ETCETERA II
SANDY GRANT | Monday July 29, 2013 00:00
True, there are serious downs, negatives, if you prefer but there are also some very significant positives - and this bridge is very much one of them. So a recap. It can do no harm and may indeed raise a few spirits. The combined rail/road bridge spanning the Zambezi will be 923m long. Hopefully some resourceful person will tell us how this size of bridge compares with others elsewhere in the world.
Very obviously, it will be extraordinarily large, the Zambezi being of course a monster of a river. The cost of constructing the bridge will also be monstrous. The estimated figure of US$259.3 million can have meaning for only a relatively small number of people in the two countries, Botswana and Zambia, which are mounting the project.
What everyone will understand, however, is that with the new border management systems to be put in place, it is expected that the number of days taken by truckers at the Border will be reduced from its present, terrible six days to six hours. Understandably much is now being officially made not just of the bridge but of its meaning for what is being described as the north-south corridor which should certainly open up trade for the whole of Southern Africa.It will have been well understood by the planners of the countries involved, however, that the removal of this one major barrier to the movement of heavy road traffic will also necessitate the elimination of the other barriers which inhibit the movement along the long routes from Durban and Johannesburg to Francistown, Nata and Kazangula through to Zambia and the Congo.
By report, the official launch of the Kazungula Bridge Project is expected to take place in March next year. By and large, I am happier to watch these events on TV rather than attend them in person. But this bridge is something else.Give me a ticket for next year's event and means of getting there and I would be in glory land. But let me switch topics to two, perhaps three women. The World Championship in Moscow is now only two weeks away and Amantle must surely have every chance of repeating her earlier win.
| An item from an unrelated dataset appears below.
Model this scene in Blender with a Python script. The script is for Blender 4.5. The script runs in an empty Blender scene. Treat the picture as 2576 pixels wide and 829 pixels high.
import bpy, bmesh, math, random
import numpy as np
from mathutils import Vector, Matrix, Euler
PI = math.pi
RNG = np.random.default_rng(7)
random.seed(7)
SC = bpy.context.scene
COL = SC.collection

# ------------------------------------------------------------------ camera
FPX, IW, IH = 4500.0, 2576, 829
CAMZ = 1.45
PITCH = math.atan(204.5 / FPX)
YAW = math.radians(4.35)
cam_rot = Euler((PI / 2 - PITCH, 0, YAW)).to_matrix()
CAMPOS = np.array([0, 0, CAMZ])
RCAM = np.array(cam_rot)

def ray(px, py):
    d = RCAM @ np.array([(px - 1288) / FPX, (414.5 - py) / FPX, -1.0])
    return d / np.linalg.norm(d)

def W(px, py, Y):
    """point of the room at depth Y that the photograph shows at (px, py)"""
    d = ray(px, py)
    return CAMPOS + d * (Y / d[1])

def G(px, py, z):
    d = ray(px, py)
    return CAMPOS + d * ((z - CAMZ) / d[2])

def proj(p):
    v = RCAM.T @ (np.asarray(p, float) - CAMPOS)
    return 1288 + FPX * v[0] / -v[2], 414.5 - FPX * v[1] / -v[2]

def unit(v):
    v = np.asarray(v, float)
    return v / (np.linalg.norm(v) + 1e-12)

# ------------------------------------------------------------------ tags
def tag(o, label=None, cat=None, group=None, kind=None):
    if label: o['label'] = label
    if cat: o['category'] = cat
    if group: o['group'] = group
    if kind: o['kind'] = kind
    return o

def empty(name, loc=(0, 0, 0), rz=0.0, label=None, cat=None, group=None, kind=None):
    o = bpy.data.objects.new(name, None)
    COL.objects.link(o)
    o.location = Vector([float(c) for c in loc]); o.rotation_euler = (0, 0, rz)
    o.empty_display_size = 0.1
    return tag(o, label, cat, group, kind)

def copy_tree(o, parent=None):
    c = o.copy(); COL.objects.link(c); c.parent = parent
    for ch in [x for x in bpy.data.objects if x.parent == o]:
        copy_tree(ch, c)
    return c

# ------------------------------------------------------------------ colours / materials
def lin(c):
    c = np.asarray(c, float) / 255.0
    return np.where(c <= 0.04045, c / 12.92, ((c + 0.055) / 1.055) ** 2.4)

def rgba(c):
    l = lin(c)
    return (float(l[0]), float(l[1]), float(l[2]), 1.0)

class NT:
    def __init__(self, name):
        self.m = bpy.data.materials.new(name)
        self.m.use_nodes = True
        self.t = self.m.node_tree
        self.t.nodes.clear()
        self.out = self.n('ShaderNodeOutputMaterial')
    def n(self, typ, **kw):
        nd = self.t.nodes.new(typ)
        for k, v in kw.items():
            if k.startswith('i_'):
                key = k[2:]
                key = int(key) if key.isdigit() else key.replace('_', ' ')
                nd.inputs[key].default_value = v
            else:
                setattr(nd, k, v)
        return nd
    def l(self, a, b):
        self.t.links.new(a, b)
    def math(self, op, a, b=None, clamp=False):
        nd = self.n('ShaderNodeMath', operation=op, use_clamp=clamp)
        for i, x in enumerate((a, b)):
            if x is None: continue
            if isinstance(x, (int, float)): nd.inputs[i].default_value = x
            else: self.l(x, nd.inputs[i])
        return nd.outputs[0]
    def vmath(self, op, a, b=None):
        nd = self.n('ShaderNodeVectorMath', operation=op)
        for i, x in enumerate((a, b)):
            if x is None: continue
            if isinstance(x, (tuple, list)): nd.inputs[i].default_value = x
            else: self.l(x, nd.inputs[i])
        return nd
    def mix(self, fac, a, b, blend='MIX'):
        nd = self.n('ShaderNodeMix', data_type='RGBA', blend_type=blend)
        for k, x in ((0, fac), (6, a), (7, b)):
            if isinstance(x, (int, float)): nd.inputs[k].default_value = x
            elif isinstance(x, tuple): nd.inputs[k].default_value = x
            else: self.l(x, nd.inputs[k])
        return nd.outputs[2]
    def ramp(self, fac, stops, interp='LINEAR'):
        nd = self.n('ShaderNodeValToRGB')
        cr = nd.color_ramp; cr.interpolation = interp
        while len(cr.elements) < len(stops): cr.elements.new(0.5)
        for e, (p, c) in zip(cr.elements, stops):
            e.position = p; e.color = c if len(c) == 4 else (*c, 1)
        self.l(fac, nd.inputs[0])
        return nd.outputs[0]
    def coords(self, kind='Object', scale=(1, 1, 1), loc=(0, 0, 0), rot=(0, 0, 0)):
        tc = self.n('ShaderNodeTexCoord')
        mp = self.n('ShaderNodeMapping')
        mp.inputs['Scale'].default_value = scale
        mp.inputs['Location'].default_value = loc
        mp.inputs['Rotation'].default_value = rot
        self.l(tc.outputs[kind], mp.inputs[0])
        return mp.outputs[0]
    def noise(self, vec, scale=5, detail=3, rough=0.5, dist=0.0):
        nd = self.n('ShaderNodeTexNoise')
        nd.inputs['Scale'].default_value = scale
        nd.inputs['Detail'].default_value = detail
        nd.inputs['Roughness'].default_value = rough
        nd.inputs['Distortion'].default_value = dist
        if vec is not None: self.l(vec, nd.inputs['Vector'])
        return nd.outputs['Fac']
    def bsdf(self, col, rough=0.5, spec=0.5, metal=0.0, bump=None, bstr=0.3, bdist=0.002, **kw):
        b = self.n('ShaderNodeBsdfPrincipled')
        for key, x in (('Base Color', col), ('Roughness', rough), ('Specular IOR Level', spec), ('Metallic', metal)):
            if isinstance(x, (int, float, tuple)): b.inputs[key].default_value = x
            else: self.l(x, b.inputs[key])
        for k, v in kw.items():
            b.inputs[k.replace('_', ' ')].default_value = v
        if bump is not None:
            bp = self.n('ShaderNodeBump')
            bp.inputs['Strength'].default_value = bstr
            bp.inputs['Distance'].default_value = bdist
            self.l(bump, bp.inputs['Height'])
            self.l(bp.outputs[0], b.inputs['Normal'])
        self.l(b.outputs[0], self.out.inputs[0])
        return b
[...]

It seems to me, however, that this very remarkable lady, obviously a world beater, gets relatively little acclaim here. Not only has she established a famous dominance over her long term rival, Allyson Felix but is way ahead in the Samsung Diamond League which she seems set to win for a second year. Perhaps it was because she didn't win that Olympic medal that she gets less publicity that should be her due - local volleyball and third division football being sometimes surprisingly preferred. Yet this amazing woman has run the rest of the world ragged.
But there is also another lady who rarely gets a mention here. Memooda Ebrahim-Carstens from Francistown you may remember, left the country four years ago to take up the job of Judge of the United Nations Dispute Tribunal. Subsequently she was then re-appointed for a seven year-term after she had secured 122 votes to the 61 of her nearest rival, having earlier been shortlisted from applicants from 55 countries. Years back when the gender issue was being heavily pushed, it was maintained that women were disadvantaged and that the differences between male and female needed to be reduced.
Now we have those two remarkable ladies both of whom have battled to overcome all the inevitable, earlier hurdles with neither quite achieving the acclaim that they so obviously deserve. Those who are older may indeed resent what they and others have achieved. But the young, less pulled down by such silly resentments, should relish those two contrasting ladies, take them as role models, recognise their motivation and personal drive and seek to emulate them.
Every society is in need of role models. Here we have two who are setting the finest possible example for young girls up and down the country, an athlete and a judge. A third lady who has also succeeded but in a very different field is Matida Mmipi of Water Utilities who was back in the news when reporting last week that the target set for the reduction of water usage has been far exceeded.
It is perhaps strange that a positive can come out of a negative but this achievement must show that the general public has heeded the call for some degree of self denial.